:: Problem requirements ::
Print out every record exactly as it appears.

:: Data records ::
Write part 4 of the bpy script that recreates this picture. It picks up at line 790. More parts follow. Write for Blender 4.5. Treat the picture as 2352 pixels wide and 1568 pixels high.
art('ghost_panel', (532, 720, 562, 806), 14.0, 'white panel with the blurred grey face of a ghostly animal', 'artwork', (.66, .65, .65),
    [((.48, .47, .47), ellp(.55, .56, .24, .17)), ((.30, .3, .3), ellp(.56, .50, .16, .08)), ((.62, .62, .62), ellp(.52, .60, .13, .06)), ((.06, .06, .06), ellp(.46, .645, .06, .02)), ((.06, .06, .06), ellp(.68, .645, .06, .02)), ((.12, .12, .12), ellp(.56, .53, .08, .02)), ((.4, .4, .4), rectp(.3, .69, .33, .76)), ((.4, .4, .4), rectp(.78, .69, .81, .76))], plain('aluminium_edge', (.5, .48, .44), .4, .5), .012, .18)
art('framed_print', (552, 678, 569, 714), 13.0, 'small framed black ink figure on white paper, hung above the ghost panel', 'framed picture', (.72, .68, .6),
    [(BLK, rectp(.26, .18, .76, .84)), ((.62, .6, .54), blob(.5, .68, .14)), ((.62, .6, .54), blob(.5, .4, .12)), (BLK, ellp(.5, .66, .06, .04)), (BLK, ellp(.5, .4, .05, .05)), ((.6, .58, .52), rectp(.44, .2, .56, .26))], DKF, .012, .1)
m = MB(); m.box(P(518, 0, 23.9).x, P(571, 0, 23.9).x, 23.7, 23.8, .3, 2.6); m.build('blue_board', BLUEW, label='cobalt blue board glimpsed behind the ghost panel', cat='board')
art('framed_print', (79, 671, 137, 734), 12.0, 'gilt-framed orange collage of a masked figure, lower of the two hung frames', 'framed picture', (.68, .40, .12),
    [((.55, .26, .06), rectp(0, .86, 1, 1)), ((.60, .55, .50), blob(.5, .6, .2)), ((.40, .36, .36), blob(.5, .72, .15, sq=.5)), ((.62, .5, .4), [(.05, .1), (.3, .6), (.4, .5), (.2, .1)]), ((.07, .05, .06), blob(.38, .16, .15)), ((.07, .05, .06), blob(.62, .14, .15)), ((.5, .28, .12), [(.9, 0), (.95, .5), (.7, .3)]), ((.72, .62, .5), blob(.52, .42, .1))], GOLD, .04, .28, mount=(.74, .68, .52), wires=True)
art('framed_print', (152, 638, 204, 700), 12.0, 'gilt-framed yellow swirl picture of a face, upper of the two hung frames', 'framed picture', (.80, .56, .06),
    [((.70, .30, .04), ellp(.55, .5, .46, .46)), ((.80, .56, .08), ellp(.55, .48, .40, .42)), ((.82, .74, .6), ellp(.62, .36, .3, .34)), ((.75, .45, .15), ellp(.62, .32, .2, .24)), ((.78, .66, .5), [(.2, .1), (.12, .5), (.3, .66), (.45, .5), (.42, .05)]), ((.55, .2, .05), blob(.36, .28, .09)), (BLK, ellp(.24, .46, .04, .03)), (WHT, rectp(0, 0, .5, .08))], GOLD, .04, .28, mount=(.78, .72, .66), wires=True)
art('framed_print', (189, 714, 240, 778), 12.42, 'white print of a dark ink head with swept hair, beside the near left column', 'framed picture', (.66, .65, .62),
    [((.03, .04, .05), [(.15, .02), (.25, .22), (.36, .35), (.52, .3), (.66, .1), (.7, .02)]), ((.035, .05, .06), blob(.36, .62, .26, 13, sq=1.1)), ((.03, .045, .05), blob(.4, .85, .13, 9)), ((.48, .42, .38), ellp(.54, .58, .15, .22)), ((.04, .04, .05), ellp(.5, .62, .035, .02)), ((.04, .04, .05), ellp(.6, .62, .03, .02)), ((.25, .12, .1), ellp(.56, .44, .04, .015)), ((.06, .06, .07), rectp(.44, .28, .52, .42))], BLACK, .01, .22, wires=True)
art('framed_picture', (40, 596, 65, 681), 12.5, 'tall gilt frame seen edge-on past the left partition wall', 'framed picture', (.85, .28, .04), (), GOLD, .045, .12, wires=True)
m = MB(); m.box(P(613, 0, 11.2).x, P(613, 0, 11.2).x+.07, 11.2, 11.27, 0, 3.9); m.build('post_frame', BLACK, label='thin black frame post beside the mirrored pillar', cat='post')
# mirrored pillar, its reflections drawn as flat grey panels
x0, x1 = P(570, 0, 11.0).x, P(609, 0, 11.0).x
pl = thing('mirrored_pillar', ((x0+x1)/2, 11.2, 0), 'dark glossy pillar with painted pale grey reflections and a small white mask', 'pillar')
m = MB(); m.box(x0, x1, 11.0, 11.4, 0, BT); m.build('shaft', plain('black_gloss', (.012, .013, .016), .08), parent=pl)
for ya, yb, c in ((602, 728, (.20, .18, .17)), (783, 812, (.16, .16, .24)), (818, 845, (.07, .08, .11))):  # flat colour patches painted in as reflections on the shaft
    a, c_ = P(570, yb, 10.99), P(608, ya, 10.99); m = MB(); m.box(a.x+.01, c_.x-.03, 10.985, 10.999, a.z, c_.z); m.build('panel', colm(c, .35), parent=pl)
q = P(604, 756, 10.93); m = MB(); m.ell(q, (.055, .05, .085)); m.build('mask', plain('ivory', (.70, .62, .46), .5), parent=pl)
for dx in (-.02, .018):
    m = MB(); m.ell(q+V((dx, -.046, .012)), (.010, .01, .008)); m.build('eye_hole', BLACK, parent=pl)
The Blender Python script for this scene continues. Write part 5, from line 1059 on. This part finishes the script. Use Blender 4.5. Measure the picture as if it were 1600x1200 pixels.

:: Completed exercise ::
Write part 4 of the bpy script that recreates this picture. It picks up at line 790. More parts follow. Write for Blender 4.5. Treat the picture as 2352 pixels wide and 1568 pixels high.
art('ghost_panel', (532, 720, 562, 806), 14.0, 'white panel with the blurred grey face of a ghostly animal', 'artwork', (.66, .65, .65),
    [((.48, .47, .47), ellp(.55, .56, .24, .17)), ((.30, .3, .3), ellp(.56, .50, .16, .08)), ((.62, .62, .62), ellp(.52, .60, .13, .06)), ((.06, .06, .06), ellp(.46, .645, .06, .02)), ((.06, .06, .06), ellp(.68, .645, .06, .02)), ((.12, .12, .12), ellp(.56, .53, .08, .02)), ((.4, .4, .4), rectp(.3, .69, .33, .76)), ((.4, .4, .4), rectp(.78, .69, .81, .76))], plain('aluminium_edge', (.5, .48, .44), .4, .5), .012, .18)
art('framed_print', (552, 678, 569, 714), 13.0, 'small framed black ink figure on white paper, hung above the ghost panel', 'framed picture', (.72, .68, .6),
    [(BLK, rectp(.26, .18, .76, .84)), ((.62, .6, .54), blob(.5, .68, .14)), ((.62, .6, .54), blob(.5, .4, .12)), (BLK, ellp(.5, .66, .06, .04)), (BLK, ellp(.5, .4, .05, .05)), ((.6, .58, .52), rectp(.44, .2, .56, .26))], DKF, .012, .1)
m = MB(); m.box(P(518, 0, 23.9).x, P(571, 0, 23.9).x, 23.7, 23.8, .3, 2.6); m.build('blue_board', BLUEW, label='cobalt blue board glimpsed behind the ghost panel', cat='board')
art('framed_print', (79, 671, 137, 734), 12.0, 'gilt-framed orange collage of a masked figure, lower of the two hung frames', 'framed picture', (.68, .40, .12),
    [((.55, .26, .06), rectp(0, .86, 1, 1)), ((.60, .55, .50), blob(.5, .6, .2)), ((.40, .36, .36), blob(.5, .72, .15, sq=.5)), ((.62, .5, .4), [(.05, .1), (.3, .6), (.4, .5), (.2, .1)]), ((.07, .05, .06), blob(.38, .16, .15)), ((.07, .05, .06), blob(.62, .14, .15)), ((.5, .28, .12), [(.9, 0), (.95, .5), (.7, .3)]), ((.72, .62, .5), blob(.52, .42, .1))], GOLD, .04, .28, mount=(.74, .68, .52), wires=True)
art('framed_print', (152, 638, 204, 700), 12.0, 'gilt-framed yellow swirl picture of a face, upper of the two hung frames', 'framed picture', (.80, .56, .06),
    [((.70, .30, .04), ellp(.55, .5, .46, .46)), ((.80, .56, .08), ellp(.55, .48, .40, .42)), ((.82, .74, .6), ellp(.62, .36, .3, .34)), ((.75, .45, .15), ellp(.62, .32, .2, .24)), ((.78, .66, .5), [(.2, .1), (.12, .5), (.3, .66), (.45, .5), (.42, .05)]), ((.55, .2, .05), blob(.36, .28, .09)), (BLK, ellp(.24, .46, .04, .03)), (WHT, rectp(0, 0, .5, .08))], GOLD, .04, .28, mount=(.78, .72, .66), wires=True)
art('framed_print', (189, 714, 240, 778), 12.42, 'white print of a dark ink head with swept hair, beside the near left column', 'framed picture', (.66, .65, .62),
    [((.03, .04, .05), [(.15, .02), (.25, .22), (.36, .35), (.52, .3), (.66, .1), (.7, .02)]), ((.035, .05, .06), blob(.36, .62, .26, 13, sq=1.1)), ((.03, .045, .05), blob(.4, .85, .13, 9)), ((.48, .42, .38), ellp(.54, .58, .15, .22)), ((.04, .04, .05), ellp(.5, .62, .035, .02)), ((.04, .04, .05), ellp(.6, .62, .03, .02)), ((.25, .12, .1), ellp(.56, .44, .04, .015)), ((.06, .06, .07), rectp(.44, .28, .52, .42))], BLACK, .01, .22, wires=True)
art('framed_picture', (40, 596, 65, 681), 12.5, 'tall gilt frame seen edge-on past the left partition wall', 'framed picture', (.85, .28, .04), (), GOLD, .045, .12, wires=True)
m = MB(); m.box(P(613, 0, 11.2).x, P(613, 0, 11.2).x+.07, 11.2, 11.27, 0, 3.9); m.build('post_frame', BLACK, label='thin black frame post beside the mirrored pillar', cat='post')
# mirrored pillar, its reflections drawn as flat grey panels
x0, x1 = P(570, 0, 11.0).x, P(609, 0, 11.0).x
pl = thing('mirrored_pillar', ((x0+x1)/2, 11.2, 0), 'dark glossy pillar with painted pale grey reflections and a small white mask', 'pillar')
m = MB(); m.box(x0, x1, 11.0, 11.4, 0, BT); m.build('shaft', plain('black_gloss', (.012, .013, .016), .08), parent=pl)
for ya, yb, c in ((602, 728, (.20, .18, .17)), (783, 812, (.16, .16, .24)), (818, 845, (.07, .08, .11))):  # flat colour patches painted in as reflections on the shaft
    a, c_ = P(570, yb, 10.99), P(608, ya, 10.99); m = MB(); m.box(a.x+.01, c_.x-.03, 10.985, 10.999, a.z, c_.z); m.build('panel', colm(c, .35), parent=pl)
q = P(604, 756, 10.93); m = MB(); m.ell(q, (.055, .05, .085)); m.build('mask', plain('ivory', (.70, .62, .46), .5), parent=pl)
for dx in (-.02, .018):
    m = MB(); m.ell(q+V((dx, -.046, .012)), (.010, .01, .008)); m.build('eye_hole', BLACK, parent=pl)
The Blender Python script for this scene continues. Write part 5, from line 1059 on. This part finishes the script. Use Blender 4.5. Measure the picture as if it were 1600x1200 pixels.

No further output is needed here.